Я хочу поблагодарить членов художественного совета и сказать, что самое страшное в нашем обиходе – это попытка соединить людей несоединимых.
Все наши конфликты в этом случае неистребимы, и только так может быть – терпимость, с одной стороны, и принцип, с другой стороны.
Зачем мы собираемся? Если мы будем собираться только для того, чтобы молоть языком и хорошо выглядеть на фоне слушающего нас представителя Комитета, тогда нам грош цена. Мы будем зря терять время.

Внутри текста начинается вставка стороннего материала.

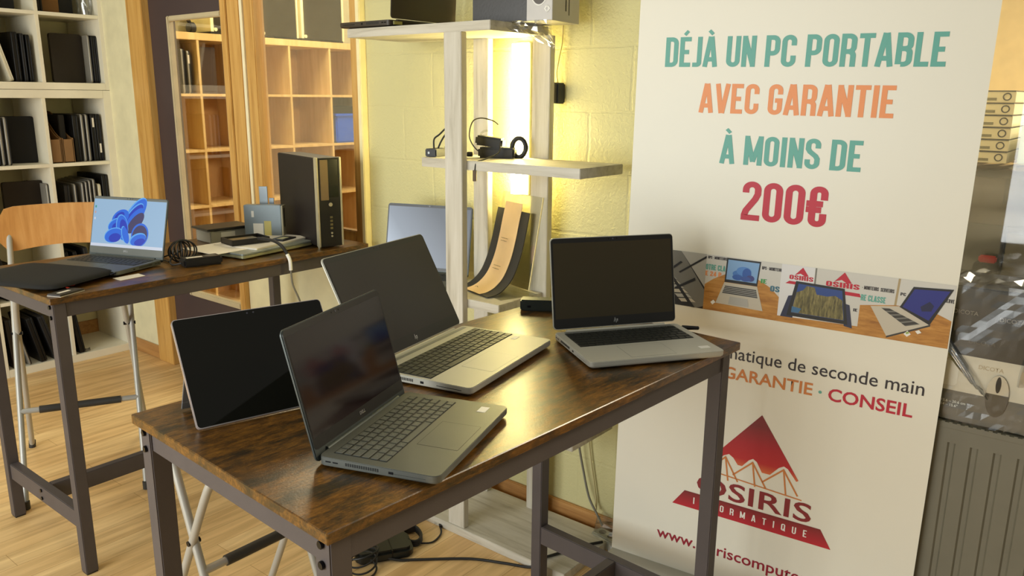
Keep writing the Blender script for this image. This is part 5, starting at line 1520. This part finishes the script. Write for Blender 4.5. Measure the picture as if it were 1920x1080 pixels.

Мы должны помогать друг другу, не какому-то общему делу. Общее дело восторжествует только тогда, когда каждому в отдельности будет хорошо. Не может восторжествовать общее дело за счет дурного самочувствия каждого из нас. Поэтому мы должны собираться только в таких случаях, как сегодня. Хотя я не совсем понимаю, зачем мы собрались, потому что мы не можем решить вопрос. А в принципе мы должны помогать друг другу и советскому кинематографу.
Я не вижу другого выхода, кроме такого, что студия или Госкино найдут способ расторгнуть со мной договор, закрыть картину и списать расходы, а потом запустить новый сценарий, потому что завтра утром мне надо продолжать снимать натуру. Иначе игра не стоит свеч. Если деньги не будут списаны, то надо закрывать картину, потому что я не могу позволить себе снимать картину за такую цену. Пойдет разговор, что вот, Тарковский позволяет себе снимать камерную историю за 800 тысяч. Тут не надо быть дипломатом, чтобы не понять, чем это кончится. Я на себя это не возьму. Я не хочу взять на себя техническую сторону. Пусть компетентная комиссия серьезно этим займется[590].
Л. Н. Нехорошев: Я думаю, что состоялся очень интересный и полезный разговор, который поможет во многом и руководству студии и Госкино каким образом выйти из сложившегося трудного положения.